Cuánto más llevadera sería su vida hoy, con todos los logros que el mundo femenino ha alcanzado en casi un siglo desde su partida. Tal vez no le faltaría tanto el aire, ese aire que siempre le fue tan escaso y que buscó incansablemente en las alturas de las montañas europeas, lejos de su, a veces, oprimente tierra natal.
Hace algunos años atrás, su nombre vino nuevamente a la palestra artística, al ser destruida, durante la Fórmula E en Santiago de Chile, su obra, Unidos en la gloria y en la muerte, réplica póstuma pedida por su marido a Italia, que luego de ser restaurada, nuevamente sufrió el vandalismo infundado de quien daña lo que no conoce, lo que no siente parte de su patrimonio cultural.
Pero ella quiso también revivir positivamente, desde el anonimato que la caracterizó siempre, volviendo a nuestros oídos con algo nuevo, con una obra olvidada en el parque del Museo Stibbert en Florencia, relegada en un rincón de una terraza, como la niñita sobreprotegida a la que le es permitido solo observar este parque desde lejos, sin poder sumergirse en él, pudiendo solo escuchar, como muchas veces en su vida, las voces de otros sin poder decir abiertamente lo que sentía.
En 2018, a 90 años de su muerte, nos regaló esta significativa obra, Una Vida (Une Vie) escultura que estuvo en silencio y que saca la voz como tantas mujeres lo hacen hoy.
Rebeca encuentra finalmente la forma de mostrar sin pudor lo que lleva dentro, lo que no puede gritar, lo que la asfixia; lo plasma en el mármol, con ese miedo eterno a morir sin haber podido siquiera vivir.
En esta obra transmite la voz de una mujer adulta que consciente de quién es, no tiene reparos en mostrarse en completa naturalidad, desnuda, como la vida la moldeó, ya sin miedo puede mostrar su verdad.

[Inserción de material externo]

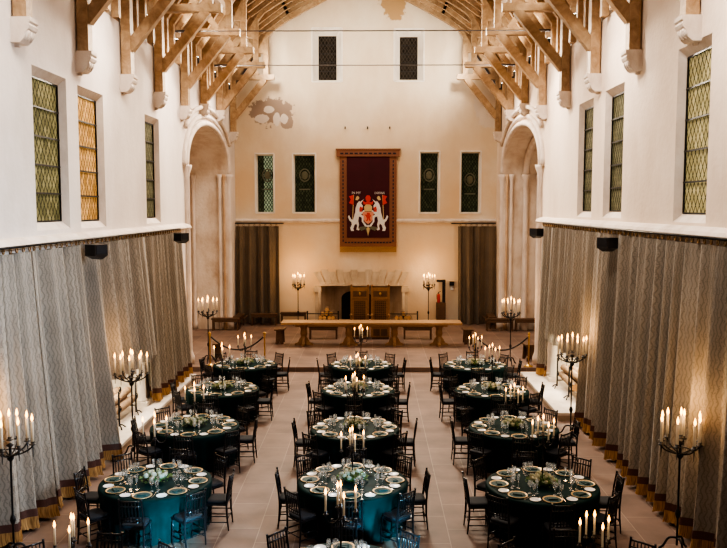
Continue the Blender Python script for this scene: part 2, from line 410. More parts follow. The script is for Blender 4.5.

Como lo escribe Guy De Maupassant en su libro, Una vida y que le sirviera de fuente de inspiración, la protagonista sofocada por la castrante tradición familiar y social, se despoja de todo, incluso de su dignidad para retener infructuosamente, los amores que colman la existencia misma. Primero el amor egoísta de su esposo y luego el interesado amor de su hijo. Las dos obras cargadas de fuertes emociones, de pérdidas y desapegos. La artista, primera mujer no europea, que recibiera el título de Docente Ad Honorem en la Academia de las Artes del Diseño de Florencia, nos regala esta única obra firmada con fecha de ejecución, 1913 (hasta el momento la única en mármol con esta característica).
La recordamos hoy más que nunca, pues valorizando su obra y reivindicando su figura femenina en un oficio tan mezquino para «el sexo débil» como lo es la escultura, ella, moldeó el mármol, como la vida lo hizo con su corazón.
Sus palabras hacia nosotros, que recibimos su legado, serían las que expresara en una carta a su amigo Carlos Silva Vildósola en 1923:
Mi buen amigo, vengo a expresarle la profunda emoción que me ha causado la manifestación de simpatía de que han sido objeto esos hijos míos de bronce que mandé a mi tierra… he llorado leyendo tanta palabra de bondad, tanta manifestación de fe… tales lágrimas son elixir de vida y si algún día vuelvo al trabajo y a la acción, ellas habrán sido las operadoras del milagro…
Una mujer que buscó la calma y el silencio en las colinas de la Toscana y que desde allí nos hace llegar nuevamente su voz.